En Norvège, des migrants condamnés au retour vers l’inconnu
« Ils parlent de paix, mais ils ne la construiront pas en envoyant des enfants au Yémen ou en Afghanistan. Ils donnent le prix Nobel de la paix à Malala Yousafzai, mais ils ne font pas la paix dans leur vie. » Ces mots simples et durs sont ceux de Josephine, une adolescente nigériane expulsée de Norvège dont la photographe Andrea Gjestvang a suivi le parcours.
Etat providence, pays du prix Nobel de la paix, engagé pour la défense des droits de l’homme, la Norvège bénéficie d’une image positive. Mais le pays change. Cette pétromonarchie subit actuellement les effets de la chute du prix du pétrole. Et en dépit de déclarations humanistes sur les droits des enfants, elle a durci sa politique envers les réfugiés, y compris mineurs. Au gouvernement depuis octobre 2013 dans une coalition aux côtés des conservateurs, le Parti du progrès (FrP), formation populiste et anti-immigrés, imprime sa marque. « Depuis son arrivée au pouvoir, le FrP conduit sa politique de façon agressive. Et les gens l’acceptent, je ne comprends pas », s’indigne Andrea Gjestvang.
Fausses retrouvailles
C’est en lisant, en décembre 2014, une enquête sur les expulsions de mineurs étrangers que la photographe a décidé de s’intéresser à ce sujet. Selon un consensus alors en vigueur, les enfants ayant vécu de longues années en Norvège ne pouvaient être renvoyés dans leur pays d’origine. Une règle tacite qui semble ne plus avoir cours.
Entre avril et juillet 2015, Andrea Gjestvang suit quatre jeunes gens expulsés, avant de revenir à la fin de l’été sur les lieux où ils ont vécu en Norvège. Negin, l’Iranienne, avait fui son pays en 2009 avec sa famille, Amin était arrivé d’Afghanistan la même année. Les sœurs de la famille jordanienne Al-Zanghari vivaient pour certaines depuis 2004 en Norvège. Quant à Richard, venu du Nigeria avec ses parents, son frère et ses deux sœurs, il a passé six ans dans le royaume avant d’être expulsé. Si les histoires et les parcours diffèrent, tous racontent à la photographe le déracinement et ces fausses retrouvailles avec un pays qu’ils ne connaissaient pas ou peu. Un pays où leur famille est parfois toujours en danger.
528 mineurs expulsés en 2015
Alors que le nombre de réfugiés venus essentiellement de Syrie et d’Afghanistan augmentait, la situation n’a fait que se dégrader pour les demandeurs d’asile. En 2015, ils ont été 31 145 à frapper à la porte du pays, un record. Parmi eux, 5 297 mineurs arrivés seuls, les deux tiers en provenance d’Afghanistan. Cette même année, 528 mineurs ont été expulsés du royaume. Dans les conditions actuelles, cela peut prendre jusqu’à trois ans avant qu’un dossier de demande d’asile soit examiné.

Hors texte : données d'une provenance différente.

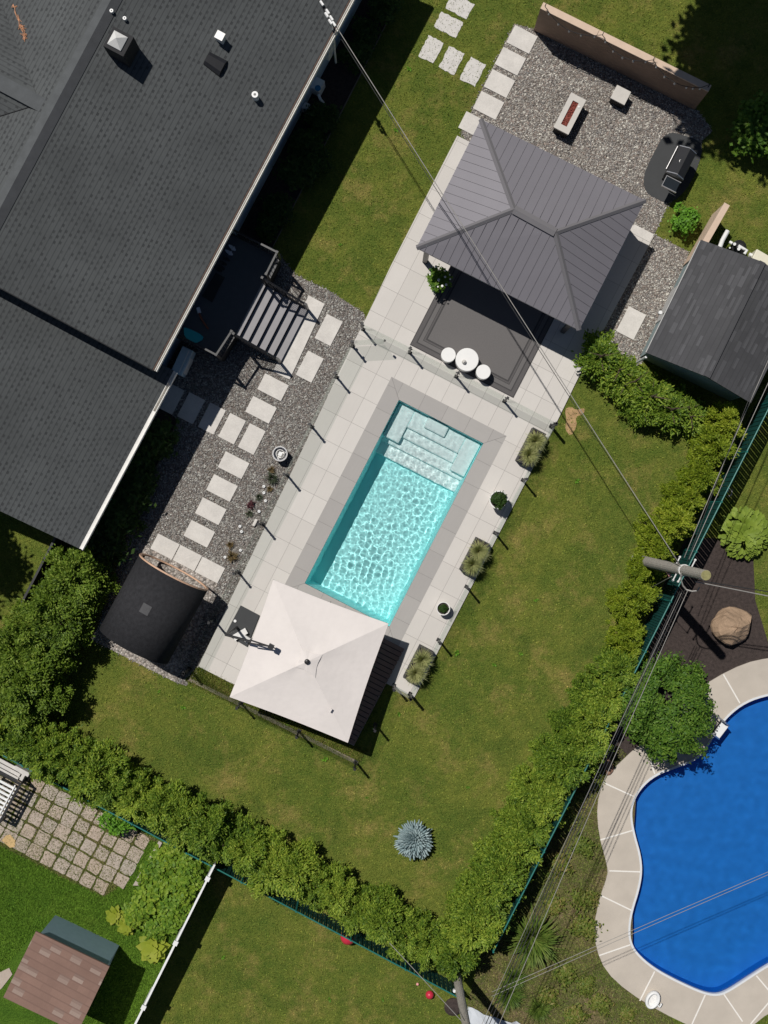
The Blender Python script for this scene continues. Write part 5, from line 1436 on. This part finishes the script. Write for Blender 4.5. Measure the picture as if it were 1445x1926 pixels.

La ministre de l’immigration, Sylvi Listhaug, membre du FrP, attise les peurs, soulignant que cette vague migratoire aura des « conséquences dévastatrices » pour la société norvégienne. Fin décembre 2015, elle a déposé un projet de loi qui, s’il est adopté, fera de la Norvège le pays le plus strict d’Europe – avec le Danemark – pour l’accueil des étrangers. Très critiqué notamment par le Haut-Commissariat des Nations unies pour les réfugiés, il doit être revu ce mois-ci.
Comme ailleurs en Europe, la société norvégienne se referme sur elle-même. Ces dernières semaines, des habitants liés à des groupuscules d’extrême droite baptisés les « soldats d’Odin » – dieu de la guerre dans la mythologie nordique – ont commencé à patrouiller dans les rues de certaines villes. Selon de récents sondages, les Norvégiens ne sont plus que 45 % à penser que l’immigration est positive pour leur pays, contre 54 % il y a seulement un an.